Peeps, something’s bothering me.
Has it really been five years? Like, seriously? I mean, like, FIVE whole years since I first met Singapore’s famous icon, the merlion?
Once Upon a Time in Singapore |
I almost don’t want to believe it, but this blog reminds me that I first stepped on Singapore soil on August 23, 2008.
Let me take a moment to let that sink in.
I honestly really have a hard time believing that. Cab drivers usually like to ask me, “How long have you been in Singapore ah?” and I always catch myself replying, “3 years,” before I realize… no, that’s not right. I don’t know if it’s just me in denial about the passage of time (and therefore my age) or what.
Now I love Singapore because it’s a clean, beautiful, and safe first world country. Moving here is one of the best decisions I’ve ever made in my life but it certainly wasn’t an easy one. I can still remember how, after the moment I made up my mind that I was really going to leave the Philippines, I locked myself up in our bathroom and cried very hard (ugly snot and all) at the thought of leaving everything and everyone behind. I just wanted to sing this to my friends:
I’m leaving today coz I gotta do what’s best for me
You’ll be okay
I’ve got to move on and be who I am
I just don’t belong here, I hope you understand
We might find our place in this world someday
But at least for now, I gotta go my own way
Yeah, I know. Must I really be so melodramatic? rolls eyes at self
Unfortunately, yes. I just couldn’t help it. A lot of tears were shed during those last weeks, and one of them was even captured on cam:
Can you blame me? My wonderful colleagues had thrown a surprise Big Brother voluntary exit themed farewell party for me, and they were all garbed in my favorite color purple plus they had a beautiful purple scrapbook of pictures and messages for me too. Waaahhhhh.
When I arrived in Singapore, I was too excited about the novelty to feel lonely, at first, but then a few days later, I found myself writing this entry:
I have always prided myself on the fact that I never get homesick.
As of today, that statement is no longer true.

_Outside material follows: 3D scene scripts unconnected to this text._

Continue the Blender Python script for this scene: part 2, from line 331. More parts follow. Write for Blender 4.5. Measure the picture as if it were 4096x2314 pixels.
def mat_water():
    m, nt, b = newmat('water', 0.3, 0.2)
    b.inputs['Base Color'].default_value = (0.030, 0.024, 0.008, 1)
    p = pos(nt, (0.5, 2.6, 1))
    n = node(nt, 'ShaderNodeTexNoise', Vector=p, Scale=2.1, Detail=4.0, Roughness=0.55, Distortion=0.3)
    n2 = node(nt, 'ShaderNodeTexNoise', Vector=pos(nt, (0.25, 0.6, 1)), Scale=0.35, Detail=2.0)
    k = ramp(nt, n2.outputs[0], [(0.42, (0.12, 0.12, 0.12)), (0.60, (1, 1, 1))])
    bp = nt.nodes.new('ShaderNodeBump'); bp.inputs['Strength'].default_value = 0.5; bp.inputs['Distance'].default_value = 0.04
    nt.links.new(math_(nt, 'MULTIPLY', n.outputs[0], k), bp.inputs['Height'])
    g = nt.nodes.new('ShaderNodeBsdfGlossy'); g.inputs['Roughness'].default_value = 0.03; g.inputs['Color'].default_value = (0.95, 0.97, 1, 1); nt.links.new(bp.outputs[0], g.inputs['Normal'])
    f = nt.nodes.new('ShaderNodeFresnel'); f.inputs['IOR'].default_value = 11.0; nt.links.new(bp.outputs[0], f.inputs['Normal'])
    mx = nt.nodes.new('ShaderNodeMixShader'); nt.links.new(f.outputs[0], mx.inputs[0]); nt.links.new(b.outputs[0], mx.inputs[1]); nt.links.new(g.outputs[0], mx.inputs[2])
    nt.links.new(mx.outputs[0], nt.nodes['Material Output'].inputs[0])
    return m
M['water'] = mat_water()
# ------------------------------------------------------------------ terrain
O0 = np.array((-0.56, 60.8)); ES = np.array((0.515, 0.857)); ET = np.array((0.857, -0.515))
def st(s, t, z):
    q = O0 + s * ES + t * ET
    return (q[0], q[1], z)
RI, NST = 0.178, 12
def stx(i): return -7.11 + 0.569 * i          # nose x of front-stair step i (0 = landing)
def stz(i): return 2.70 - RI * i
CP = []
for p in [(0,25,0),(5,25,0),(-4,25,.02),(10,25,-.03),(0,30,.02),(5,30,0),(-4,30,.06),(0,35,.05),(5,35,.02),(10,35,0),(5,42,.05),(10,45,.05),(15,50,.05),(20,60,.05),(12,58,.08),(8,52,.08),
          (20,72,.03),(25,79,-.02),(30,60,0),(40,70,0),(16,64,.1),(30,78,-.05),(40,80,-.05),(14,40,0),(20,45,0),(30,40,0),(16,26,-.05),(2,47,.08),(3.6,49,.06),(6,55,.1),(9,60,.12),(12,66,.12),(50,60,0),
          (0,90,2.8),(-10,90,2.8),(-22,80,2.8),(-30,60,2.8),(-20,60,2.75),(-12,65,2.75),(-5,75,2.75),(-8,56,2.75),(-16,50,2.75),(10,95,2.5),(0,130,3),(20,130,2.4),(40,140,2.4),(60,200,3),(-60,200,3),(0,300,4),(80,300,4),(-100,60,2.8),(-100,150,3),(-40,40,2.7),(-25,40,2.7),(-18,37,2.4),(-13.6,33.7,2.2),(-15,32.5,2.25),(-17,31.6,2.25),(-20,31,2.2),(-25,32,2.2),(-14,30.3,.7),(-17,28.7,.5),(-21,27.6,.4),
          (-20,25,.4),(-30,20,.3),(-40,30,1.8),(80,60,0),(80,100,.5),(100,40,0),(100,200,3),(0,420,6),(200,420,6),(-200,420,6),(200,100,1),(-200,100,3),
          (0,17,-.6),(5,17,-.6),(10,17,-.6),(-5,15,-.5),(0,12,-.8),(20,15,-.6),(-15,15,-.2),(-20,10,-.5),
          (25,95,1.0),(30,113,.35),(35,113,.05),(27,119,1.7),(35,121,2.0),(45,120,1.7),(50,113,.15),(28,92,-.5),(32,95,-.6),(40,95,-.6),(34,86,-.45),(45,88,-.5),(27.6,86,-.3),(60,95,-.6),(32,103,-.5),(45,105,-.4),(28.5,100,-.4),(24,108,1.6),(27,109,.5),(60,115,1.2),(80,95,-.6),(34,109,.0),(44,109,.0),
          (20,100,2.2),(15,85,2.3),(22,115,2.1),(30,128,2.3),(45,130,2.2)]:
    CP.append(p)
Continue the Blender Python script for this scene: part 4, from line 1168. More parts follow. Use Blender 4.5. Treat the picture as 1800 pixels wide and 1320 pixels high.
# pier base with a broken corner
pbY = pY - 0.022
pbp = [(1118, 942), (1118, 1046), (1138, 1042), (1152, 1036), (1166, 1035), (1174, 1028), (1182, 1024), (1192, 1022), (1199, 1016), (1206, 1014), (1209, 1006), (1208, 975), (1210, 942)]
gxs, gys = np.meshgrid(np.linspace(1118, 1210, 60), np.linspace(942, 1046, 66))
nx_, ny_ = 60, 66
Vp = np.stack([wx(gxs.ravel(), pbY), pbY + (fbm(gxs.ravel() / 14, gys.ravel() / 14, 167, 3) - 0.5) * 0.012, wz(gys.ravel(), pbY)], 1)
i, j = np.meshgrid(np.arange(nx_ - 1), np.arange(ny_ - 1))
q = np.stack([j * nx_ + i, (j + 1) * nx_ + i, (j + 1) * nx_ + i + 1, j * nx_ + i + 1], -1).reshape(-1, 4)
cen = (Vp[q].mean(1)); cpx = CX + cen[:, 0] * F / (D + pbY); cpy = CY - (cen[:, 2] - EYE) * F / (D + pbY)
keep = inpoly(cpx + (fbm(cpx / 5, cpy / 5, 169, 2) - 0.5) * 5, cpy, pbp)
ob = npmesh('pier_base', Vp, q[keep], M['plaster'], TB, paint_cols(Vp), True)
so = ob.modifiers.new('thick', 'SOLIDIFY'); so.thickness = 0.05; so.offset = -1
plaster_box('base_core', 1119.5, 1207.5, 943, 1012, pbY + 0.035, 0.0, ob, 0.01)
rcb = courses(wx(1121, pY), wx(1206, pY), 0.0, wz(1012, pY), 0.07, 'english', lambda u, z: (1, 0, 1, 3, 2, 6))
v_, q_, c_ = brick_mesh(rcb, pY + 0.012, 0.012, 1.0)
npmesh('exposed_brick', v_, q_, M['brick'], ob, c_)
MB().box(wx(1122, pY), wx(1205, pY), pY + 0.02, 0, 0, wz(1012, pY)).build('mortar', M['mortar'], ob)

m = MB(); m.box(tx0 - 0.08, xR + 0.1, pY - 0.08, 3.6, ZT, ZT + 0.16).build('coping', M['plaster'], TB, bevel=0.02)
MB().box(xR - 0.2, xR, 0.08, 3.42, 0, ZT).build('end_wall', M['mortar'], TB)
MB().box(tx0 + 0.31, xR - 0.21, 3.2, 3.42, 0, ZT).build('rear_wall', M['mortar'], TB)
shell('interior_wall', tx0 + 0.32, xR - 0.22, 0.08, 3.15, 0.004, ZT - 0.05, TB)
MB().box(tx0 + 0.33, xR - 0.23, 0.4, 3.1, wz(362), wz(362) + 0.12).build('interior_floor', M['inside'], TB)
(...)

It’s past midnight and I could not go back to sleep. I should not have taken that early evening nap. I finally decide to get my laptop out and read Twilight to get my eyes tired, but before I can open the file, Arjay’s message pops up on YM. As we talk about AP and other mundane things like we usually do, it suddenly struck me that I will be spending my birthday in a strange land. Then I got struck with an overwhelming pang of loneliness that opened the floodgates also known as my tear ducts. And it shows no sign of stopping.
Now I get the loneliness that my friend Chu, working in Thailand, always talked about. I know I’ve only been here for a few days and that I have my bestfriend here as well as a few other friends, but I feel like I’ve lost everyone else. Sure, I experienced working in Manila, far away from the home I knew for two decades, but that was different because at least I was still in home soil. At least all my friends were reachable at the cost of 1peso per text. And at least I was surrounded with plenty of friends that I got to talk to over lunch or merienda or dinner. But now…I write long emails and don’t even get responses from everyone. Not that I blame them. Of course they’re busy. And of course not all people like to write as much as I do. But after spending three years drowning in emails, I guess it’s a bit disconcerting to check your inbox every hour and not get anything but spam.
I missed my friends. But this was back when smart phones and Facebook/Instagram/Twitter were not so popular yet, so I couldn’t connect with them as much as I wanted.
So I wished for new friends in Singapore. Lots of them.
And you know what?
Postcards from Rachel Lost in Travels |
Back in January 2010, when my friend Rome asked me if I was happier in the Philippines or in Singapore, I got confused as to how to answer.
But this year when my friend Rhea shot me the same question, I was surprised at how easily the answer rolled off my tongue.
The Philippines will always be home, of course. But you know what? Singapore has become one too.